Os TREs (Tribunais Regionais Eleitorais) de Tocantins, Rio de Janeiro, Paraíba, Rio de Janeiro e Rio Grande do Sul e os tribunais da Justiça estadual do Amazonas e do Rio Grande do Sul não responderam ao levantamento.
Dentre as cortes que participaram do estudo, os ramos da Justiça com menor percentual de magistrados negros são a Militar (3%), as cortes superiores (11%) e a Justiça Federal (14%).
Embora a maior presença de magistrados negros tenha sido registrada na Justiça do Trabalho (16%) é nesse ramo que está o tribunal com menor percentual de juízes negros, o TRT-4, com 1,9%. O tribunal abrange os estados de Rio Grande do Sul e Santa Catarina.
Na Justiça estadual, o menor número está no TJ-MT (Tribunal de Justiça de Mato Grosso), com 2% de juízes negros. Na eleitoral, o percentual mais reduzido está no TRE de Mato Grosso do Sul, com 3%.
Apesar disso, a Justiça Eleitoral e Justiça Estadual aparecem como o segundo e terceiro ramos com maior representação de negros, com 16% e 14% de juízes, respectivamente.
O estudo do CNJ mostra ainda que alguns tribunais têm mais de 50% de magistrados negros, caso dos TJAC (Tribunal de Justiça do Acre), com 67%, e do Amapá, com 61%. Na Justiça do Trabalho, o maior percentual é verificado no TRT-20, de Sergipe, com 47%.
O levantamento também mostra como essa representação aparece em termos de cargos no Judiciário.
Enquanto brancos ocupam majoritariamente os postos de desembargadores, juízes substitutos de 2º grau e ministros ou conselheiros, com percentuais próximos a 90%, a maior representação de magistrados negros está entre juízes substitutos, com 17%, e juízes titulares, com 15%.
A juíza auxiliar da presidência do CNJ (Conselho Nacional de Justiça) e supervisora do programa de Equidade Racial, Karen Luise de Souza, afirma que os dados mostram que não houve avanço substancial apesar da política de cotas.
De acordo com o levantamento, apenas 3% de juízes negros ingressaram na magistratura por meio da ação afirmativa.
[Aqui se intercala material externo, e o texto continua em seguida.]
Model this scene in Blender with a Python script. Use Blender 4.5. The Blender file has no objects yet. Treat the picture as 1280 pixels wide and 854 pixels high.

Entretanto, o número pode ser maior, porque em 19% dos registros a informação estava indisponível.
Na abertura do seminário, a ministra Rosa Weber afirmou que a descriminação e a intolerância vitimam majoritariamente homens, mulheres e crianças em diferentes graus e dimensões de violência. Como exemplo, ela citou o assassinato a tiros no dia 17 de agosto da ialorixá e liderança quilombola baiana, Bernadete Pacífico.
“[Mãe Bernadete] que lutava com a sua voz corajosa contra esta odiosa impunidade é exemplo candente que o estado brasileiro falhou”, afirmou.
Ao final de seu discurso, a ministra afirmou que o Conselho Nacional de Justiça quer construir estratégias efetivas para buscar medidas de combate ao preconceito racial.
“Não se trata de questão, compromisso ou projeto de negros, brancos ou indígenas, cuida-se isto sim de quetão que diz com a nossa dignidade de seres humanos, uma questão de direitos humanos albergada na nossa lei fundamental. Nessa medida, trata de uma questão que afeta todos nós brasileiros e brasileiras, negros e brancos, negras e brancas”, concluiu.